## Records for the exercise
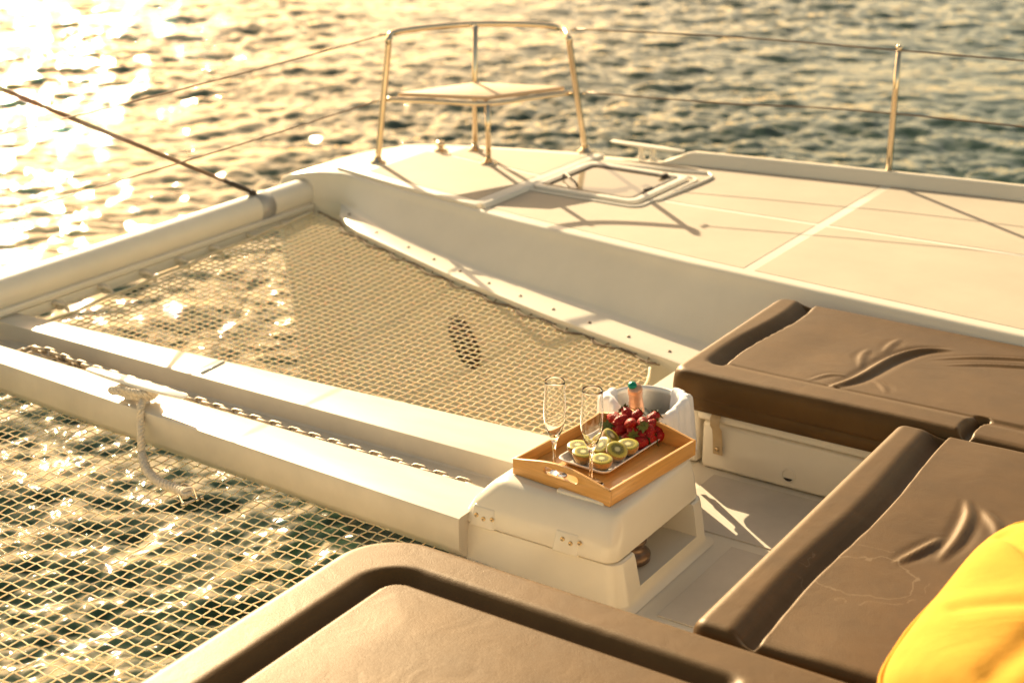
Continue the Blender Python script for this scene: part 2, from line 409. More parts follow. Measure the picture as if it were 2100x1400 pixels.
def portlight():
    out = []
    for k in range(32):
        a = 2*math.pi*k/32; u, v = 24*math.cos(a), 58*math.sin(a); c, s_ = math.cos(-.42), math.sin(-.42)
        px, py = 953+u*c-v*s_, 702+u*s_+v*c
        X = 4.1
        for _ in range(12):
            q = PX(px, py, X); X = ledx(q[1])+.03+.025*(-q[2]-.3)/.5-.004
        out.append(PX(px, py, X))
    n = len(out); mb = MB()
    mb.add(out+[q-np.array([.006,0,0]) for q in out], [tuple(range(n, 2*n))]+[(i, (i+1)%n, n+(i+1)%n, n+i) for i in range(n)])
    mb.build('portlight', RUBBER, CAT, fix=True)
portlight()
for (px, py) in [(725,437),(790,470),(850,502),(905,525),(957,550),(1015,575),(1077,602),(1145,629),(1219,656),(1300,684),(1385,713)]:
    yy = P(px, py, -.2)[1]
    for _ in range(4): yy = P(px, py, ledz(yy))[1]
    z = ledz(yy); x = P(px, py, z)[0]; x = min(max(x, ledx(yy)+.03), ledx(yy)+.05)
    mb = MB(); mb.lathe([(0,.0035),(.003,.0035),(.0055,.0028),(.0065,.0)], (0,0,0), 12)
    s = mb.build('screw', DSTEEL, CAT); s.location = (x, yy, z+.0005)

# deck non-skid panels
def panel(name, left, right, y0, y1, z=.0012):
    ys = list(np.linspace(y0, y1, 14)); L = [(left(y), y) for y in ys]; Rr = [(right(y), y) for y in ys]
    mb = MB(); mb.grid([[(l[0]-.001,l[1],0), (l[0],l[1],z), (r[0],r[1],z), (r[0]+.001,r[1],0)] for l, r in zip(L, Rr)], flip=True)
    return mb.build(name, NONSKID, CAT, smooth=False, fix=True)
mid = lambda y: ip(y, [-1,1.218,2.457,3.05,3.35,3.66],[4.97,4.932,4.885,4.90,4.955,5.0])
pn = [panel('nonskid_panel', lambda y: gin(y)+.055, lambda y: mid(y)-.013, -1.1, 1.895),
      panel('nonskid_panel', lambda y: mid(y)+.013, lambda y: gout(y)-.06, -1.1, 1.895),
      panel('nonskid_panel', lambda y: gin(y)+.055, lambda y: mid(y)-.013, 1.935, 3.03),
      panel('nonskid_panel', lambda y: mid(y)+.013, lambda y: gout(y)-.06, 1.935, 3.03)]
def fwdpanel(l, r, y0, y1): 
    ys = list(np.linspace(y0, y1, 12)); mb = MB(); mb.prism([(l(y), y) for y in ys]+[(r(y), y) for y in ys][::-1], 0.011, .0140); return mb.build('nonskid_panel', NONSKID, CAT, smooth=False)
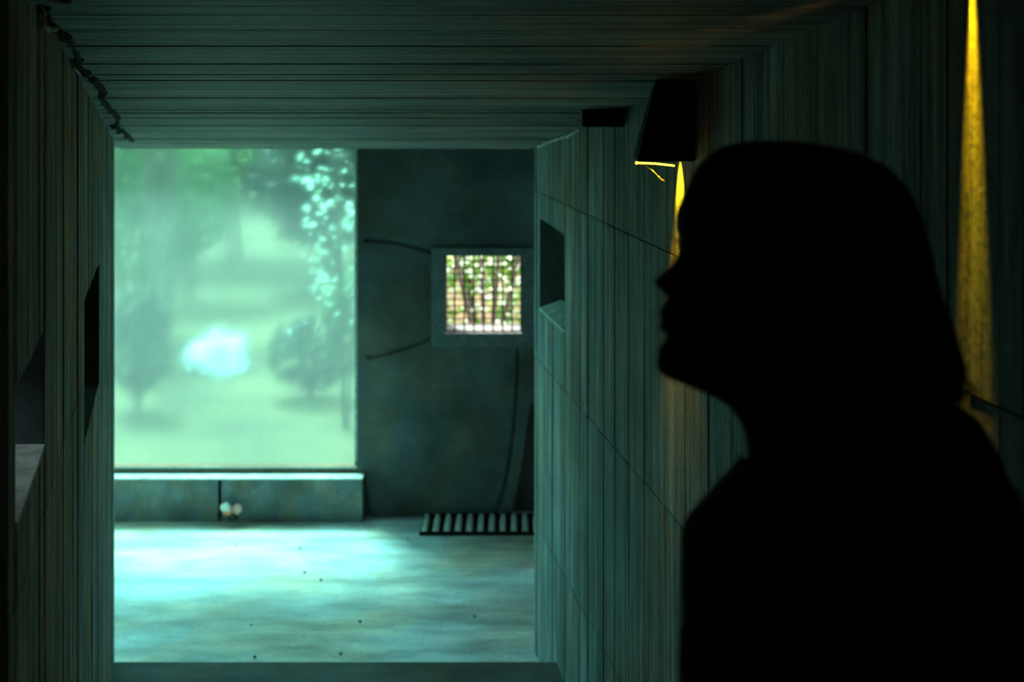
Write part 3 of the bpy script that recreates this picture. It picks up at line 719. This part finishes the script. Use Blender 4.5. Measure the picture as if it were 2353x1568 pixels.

## Set exercise
Your task is to return the entries above exactly, with no pictures.

## Response to the exercise
Continue the Blender Python script for this scene: part 2, from line 409. More parts follow. Measure the picture as if it were 2100x1400 pixels.
def portlight():
    out = []
    for k in range(32):
        a = 2*math.pi*k/32; u, v = 24*math.cos(a), 58*math.sin(a); c, s_ = math.cos(-.42), math.sin(-.42)
        px, py = 953+u*c-v*s_, 702+u*s_+v*c
        X = 4.1
        for _ in range(12):
            q = PX(px, py, X); X = ledx(q[1])+.03+.025*(-q[2]-.3)/.5-.004
        out.append(PX(px, py, X))
    n = len(out); mb = MB()
    mb.add(out+[q-np.array([.006,0,0]) for q in out], [tuple(range(n, 2*n))]+[(i, (i+1)%n, n+(i+1)%n, n+i) for i in range(n)])
    mb.build('portlight', RUBBER, CAT, fix=True)
portlight()
for (px, py) in [(725,437),(790,470),(850,502),(905,525),(957,550),(1015,575),(1077,602),(1145,629),(1219,656),(1300,684),(1385,713)]:
    yy = P(px, py, -.2)[1]
    for _ in range(4): yy = P(px, py, ledz(yy))[1]
    z = ledz(yy); x = P(px, py, z)[0]; x = min(max(x, ledx(yy)+.03), ledx(yy)+.05)
    mb = MB(); mb.lathe([(0,.0035),(.003,.0035),(.0055,.0028),(.0065,.0)], (0,0,0), 12)
    s = mb.build('screw', DSTEEL, CAT); s.location = (x, yy, z+.0005)

# deck non-skid panels
def panel(name, left, right, y0, y1, z=.0012):
    ys = list(np.linspace(y0, y1, 14)); L = [(left(y), y) for y in ys]; Rr = [(right(y), y) for y in ys]
    mb = MB(); mb.grid([[(l[0]-.001,l[1],0), (l[0],l[1],z), (r[0],r[1],z), (r[0]+.001,r[1],0)] for l, r in zip(L, Rr)], flip=True)
    return mb.build(name, NONSKID, CAT, smooth=False, fix=True)
mid = lambda y: ip(y, [-1,1.218,2.457,3.05,3.35,3.66],[4.97,4.932,4.885,4.90,4.955,5.0])
pn = [panel('nonskid_panel', lambda y: gin(y)+.055, lambda y: mid(y)-.013, -1.1, 1.895),
      panel('nonskid_panel', lambda y: mid(y)+.013, lambda y: gout(y)-.06, -1.1, 1.895),
      panel('nonskid_panel', lambda y: gin(y)+.055, lambda y: mid(y)-.013, 1.935, 3.03),
      panel('nonskid_panel', lambda y: mid(y)+.013, lambda y: gout(y)-.06, 1.935, 3.03)]
def fwdpanel(l, r, y0, y1): 
    ys = list(np.linspace(y0, y1, 12)); mb = MB(); mb.prism([(l(y), y) for y in ys]+[(r(y), y) for y in ys][::-1], 0.011, .0140); return mb.build('nonskid_panel', NONSKID, CAT, smooth=False)
Write part 3 of the bpy script that recreates this picture. It picks up at line 719. This part finishes the script. Use Blender 4.5. Measure the picture as if it were 2353x1568 pixels.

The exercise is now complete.